Write out, precisely and in full, each line of the material.

#### RECORD EXTRACTS ####

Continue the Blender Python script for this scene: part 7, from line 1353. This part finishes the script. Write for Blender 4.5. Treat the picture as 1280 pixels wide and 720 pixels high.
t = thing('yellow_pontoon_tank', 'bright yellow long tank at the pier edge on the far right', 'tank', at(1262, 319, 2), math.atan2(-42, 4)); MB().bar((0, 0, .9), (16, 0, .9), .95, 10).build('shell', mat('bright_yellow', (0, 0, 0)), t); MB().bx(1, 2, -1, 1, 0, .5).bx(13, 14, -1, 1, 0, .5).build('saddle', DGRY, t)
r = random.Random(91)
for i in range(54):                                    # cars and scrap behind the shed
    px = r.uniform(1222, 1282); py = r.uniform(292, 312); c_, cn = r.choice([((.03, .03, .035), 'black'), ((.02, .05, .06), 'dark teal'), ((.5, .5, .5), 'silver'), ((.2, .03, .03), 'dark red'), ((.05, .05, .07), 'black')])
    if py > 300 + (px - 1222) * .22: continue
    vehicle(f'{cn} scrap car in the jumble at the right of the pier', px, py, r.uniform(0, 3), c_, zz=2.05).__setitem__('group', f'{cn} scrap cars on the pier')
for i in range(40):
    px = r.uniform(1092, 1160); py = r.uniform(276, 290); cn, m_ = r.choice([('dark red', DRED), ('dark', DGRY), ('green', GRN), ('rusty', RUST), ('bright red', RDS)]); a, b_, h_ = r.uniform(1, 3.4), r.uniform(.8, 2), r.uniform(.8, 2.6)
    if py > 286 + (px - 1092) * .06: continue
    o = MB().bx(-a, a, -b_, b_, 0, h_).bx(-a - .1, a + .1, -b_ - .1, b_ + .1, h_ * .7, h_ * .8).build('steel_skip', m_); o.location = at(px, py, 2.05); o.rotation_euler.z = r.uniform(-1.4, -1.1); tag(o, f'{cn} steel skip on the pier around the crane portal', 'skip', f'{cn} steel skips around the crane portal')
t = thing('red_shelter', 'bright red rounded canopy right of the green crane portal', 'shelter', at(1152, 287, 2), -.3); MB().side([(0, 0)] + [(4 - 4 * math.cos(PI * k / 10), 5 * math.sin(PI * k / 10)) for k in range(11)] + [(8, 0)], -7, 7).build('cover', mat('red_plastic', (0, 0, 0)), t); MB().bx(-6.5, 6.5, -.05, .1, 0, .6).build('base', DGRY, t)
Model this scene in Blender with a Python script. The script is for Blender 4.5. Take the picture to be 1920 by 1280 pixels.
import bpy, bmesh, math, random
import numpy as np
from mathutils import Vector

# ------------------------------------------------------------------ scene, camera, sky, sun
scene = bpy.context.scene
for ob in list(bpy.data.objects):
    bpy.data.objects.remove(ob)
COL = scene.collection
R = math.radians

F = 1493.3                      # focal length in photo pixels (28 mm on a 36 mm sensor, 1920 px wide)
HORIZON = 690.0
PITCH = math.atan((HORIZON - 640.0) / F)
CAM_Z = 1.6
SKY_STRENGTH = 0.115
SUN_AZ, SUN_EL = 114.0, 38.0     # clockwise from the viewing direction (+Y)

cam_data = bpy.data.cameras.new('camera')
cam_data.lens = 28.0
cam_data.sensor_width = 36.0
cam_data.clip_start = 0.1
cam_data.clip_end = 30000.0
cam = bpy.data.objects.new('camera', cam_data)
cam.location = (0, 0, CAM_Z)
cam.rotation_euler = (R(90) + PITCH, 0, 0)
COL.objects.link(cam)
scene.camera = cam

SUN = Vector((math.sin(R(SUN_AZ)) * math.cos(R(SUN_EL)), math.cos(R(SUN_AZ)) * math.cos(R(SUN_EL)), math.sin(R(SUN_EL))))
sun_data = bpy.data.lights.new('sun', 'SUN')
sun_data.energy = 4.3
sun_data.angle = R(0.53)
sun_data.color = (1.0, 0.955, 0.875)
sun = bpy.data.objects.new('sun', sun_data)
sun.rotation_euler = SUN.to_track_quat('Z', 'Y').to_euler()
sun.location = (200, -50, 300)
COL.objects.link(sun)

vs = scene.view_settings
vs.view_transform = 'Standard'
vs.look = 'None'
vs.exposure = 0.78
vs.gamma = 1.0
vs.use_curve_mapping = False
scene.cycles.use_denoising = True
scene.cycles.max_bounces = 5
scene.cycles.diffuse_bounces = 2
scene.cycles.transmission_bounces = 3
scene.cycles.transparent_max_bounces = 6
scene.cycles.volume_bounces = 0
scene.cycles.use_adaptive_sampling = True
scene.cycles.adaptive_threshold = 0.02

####

### [TASK RESULT]
Continue the Blender Python script for this scene: part 7, from line 1353. This part finishes the script. Write for Blender 4.5. Treat the picture as 1280 pixels wide and 720 pixels high.
t = thing('yellow_pontoon_tank', 'bright yellow long tank at the pier edge on the far right', 'tank', at(1262, 319, 2), math.atan2(-42, 4)); MB().bar((0, 0, .9), (16, 0, .9), .95, 10).build('shell', mat('bright_yellow', (0, 0, 0)), t); MB().bx(1, 2, -1, 1, 0, .5).bx(13, 14, -1, 1, 0, .5).build('saddle', DGRY, t)
r = random.Random(91)
for i in range(54):                                    # cars and scrap behind the shed
    px = r.uniform(1222, 1282); py = r.uniform(292, 312); c_, cn = r.choice([((.03, .03, .035), 'black'), ((.02, .05, .06), 'dark teal'), ((.5, .5, .5), 'silver'), ((.2, .03, .03), 'dark red'), ((.05, .05, .07), 'black')])
    if py > 300 + (px - 1222) * .22: continue
    vehicle(f'{cn} scrap car in the jumble at the right of the pier', px, py, r.uniform(0, 3), c_, zz=2.05).__setitem__('group', f'{cn} scrap cars on the pier')
for i in range(40):
    px = r.uniform(1092, 1160); py = r.uniform(276, 290); cn, m_ = r.choice([('dark red', DRED), ('dark', DGRY), ('green', GRN), ('rusty', RUST), ('bright red', RDS)]); a, b_, h_ = r.uniform(1, 3.4), r.uniform(.8, 2), r.uniform(.8, 2.6)
    if py > 286 + (px - 1092) * .06: continue
    o = MB().bx(-a, a, -b_, b_, 0, h_).bx(-a - .1, a + .1, -b_ - .1, b_ + .1, h_ * .7, h_ * .8).build('steel_skip', m_); o.location = at(px, py, 2.05); o.rotation_euler.z = r.uniform(-1.4, -1.1); tag(o, f'{cn} steel skip on the pier around the crane portal', 'skip', f'{cn} steel skips around the crane portal')
t = thing('red_shelter', 'bright red rounded canopy right of the green crane portal', 'shelter', at(1152, 287, 2), -.3); MB().side([(0, 0)] + [(4 - 4 * math.cos(PI * k / 10), 5 * math.sin(PI * k / 10)) for k in range(11)] + [(8, 0)], -7, 7).build('cover', mat('red_plastic', (0, 0, 0)), t); MB().bx(-6.5, 6.5, -.05, .1, 0, .6).build('base', DGRY, t)
Model this scene in Blender with a Python script. The script is for Blender 4.5. Take the picture to be 1920 by 1280 pixels.
import bpy, bmesh, math, random
import numpy as np
from mathutils import Vector

# ------------------------------------------------------------------ scene, camera, sky, sun
scene = bpy.context.scene
for ob in list(bpy.data.objects):
    bpy.data.objects.remove(ob)
COL = scene.collection
R = math.radians

F = 1493.3                      # focal length in photo pixels (28 mm on a 36 mm sensor, 1920 px wide)
HORIZON = 690.0
PITCH = math.atan((HORIZON - 640.0) / F)
CAM_Z = 1.6
SKY_STRENGTH = 0.115
SUN_AZ, SUN_EL = 114.0, 38.0     # clockwise from the viewing direction (+Y)

cam_data = bpy.data.cameras.new('camera')
cam_data.lens = 28.0
cam_data.sensor_width = 36.0
cam_data.clip_start = 0.1
cam_data.clip_end = 30000.0
cam = bpy.data.objects.new('camera', cam_data)
cam.location = (0, 0, CAM_Z)
cam.rotation_euler = (R(90) + PITCH, 0, 0)
COL.objects.link(cam)
scene.camera = cam

SUN = Vector((math.sin(R(SUN_AZ)) * math.cos(R(SUN_EL)), math.cos(R(SUN_AZ)) * math.cos(R(SUN_EL)), math.sin(R(SUN_EL))))
sun_data = bpy.data.lights.new('sun', 'SUN')
sun_data.energy = 4.3
sun_data.angle = R(0.53)
sun_data.color = (1.0, 0.955, 0.875)
sun = bpy.data.objects.new('sun', sun_data)
sun.rotation_euler = SUN.to_track_quat('Z', 'Y').to_euler()
sun.location = (200, -50, 300)
COL.objects.link(sun)

vs = scene.view_settings
vs.view_transform = 'Standard'
vs.look = 'None'
vs.exposure = 0.78
vs.gamma = 1.0
vs.use_curve_mapping = False
scene.cycles.use_denoising = True
scene.cycles.max_bounces = 5
scene.cycles.diffuse_bounces = 2
scene.cycles.transmission_bounces = 3
scene.cycles.transparent_max_bounces = 6
scene.cycles.volume_bounces = 0
scene.cycles.use_adaptive_sampling = True
scene.cycles.adaptive_threshold = 0.02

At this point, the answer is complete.